Kimberly-Clark announced Thursday that it has reached an agreement with Brazilian pulp manufacturer Suzano to sell a controlling stake in its worldwide tissue business, valuing it at $3.4 billion.
According to Reuters, the purchase, which would result in a new joint venture, represents a significant step in the consumer products company’s ongoing effort to streamline operations and focus on higher-margin industries.
Under the terms of the agreement, Suzano will acquire a 51% interest in the newly established joint venture for approximately US$1.73 billion in cash.
Kimberly-Clark will hold the other 49% stake. The deal is expected to be closed by mid-2026 and is subject to customary closing conditions and regulatory approvals.
Suzano, the world’s largest pulp producer, will also have the option to acquire Kimberly-Clark’s remaining stake under unspecified conditions.
The joint venture will be registered in the Netherlands and will unite 22 manufacturing facilities in 14 regions, spanning Europe, Asia, the Middle East, and Central America.
Kimberly-Clark has been undergoing a business restructuring, reducing costs and streamlining operations, especially in its personal care and North America tissue segments.
The new venture with Suzano offers cost-effective raw materials and stable profits, according to the company.
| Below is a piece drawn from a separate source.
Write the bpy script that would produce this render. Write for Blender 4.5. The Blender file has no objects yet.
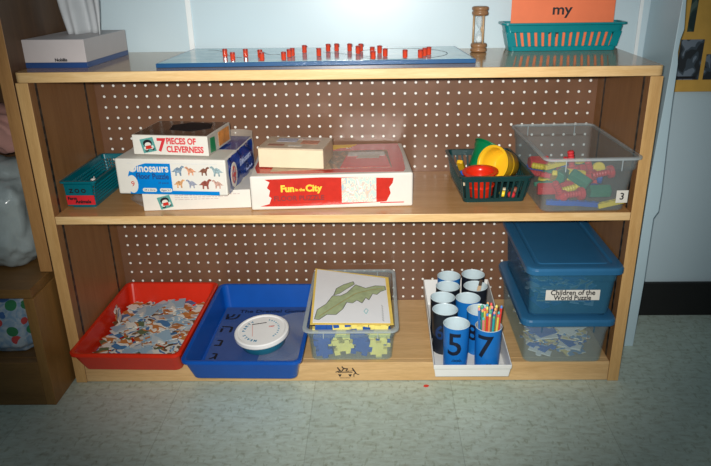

Under the terms of the deal, Kimberly-Clark will provide assets from its international family care and professional business to the venture, including approximately 9,000 employees.
However, it will keep its US consumer tissue and professional businesses as well as its ownership stake in joint ventures in Mexico, South Korea, Bahrain, and some other markets.
The decision is consistent with a larger industry trend, in which consumer product businesses are reorganising their portfolios to focus on faster-growing and more profitable categories.
Over the last year, corporations like as General Mills and PepsiCo have taken similar steps to adjust to changing market dynamics and increase their global presence.
In September, General Mills sold its North American yoghurt sector for $2.1 billion to focus on snacking and pet food, which have greater growth prospects.
One month later, PepsiCo paid $1.2 billion for Siete Foods, a tortilla-chip company, as it expanded its healthier food line.
Kimberly-Clark’s move to form the joint venture comes amid broader financial pressures. Huggies diaper producer lowered its full-year profit outlook in April, citing tariff-related costs of approximately $300 million.
The collaboration with Suzano is viewed as a means to protect against such unanticipated expenses by working with a vertically integrated pulp source.
The deal is one of Kimberly-Clark’s largest strategic shifts in years and is representative of the company’s effort to realign all its business units around strengths.
But in the long run, the company seems well-positioned to capitalise on a streamlined international footprint and improved controls over factors driving profitability.
The initiative will strike a balance between maintaining Kimberly-Clark’s presence in the global tissue market despite volatility in input costs and consumer demand, and mitigating risk if the global economy slows as expected.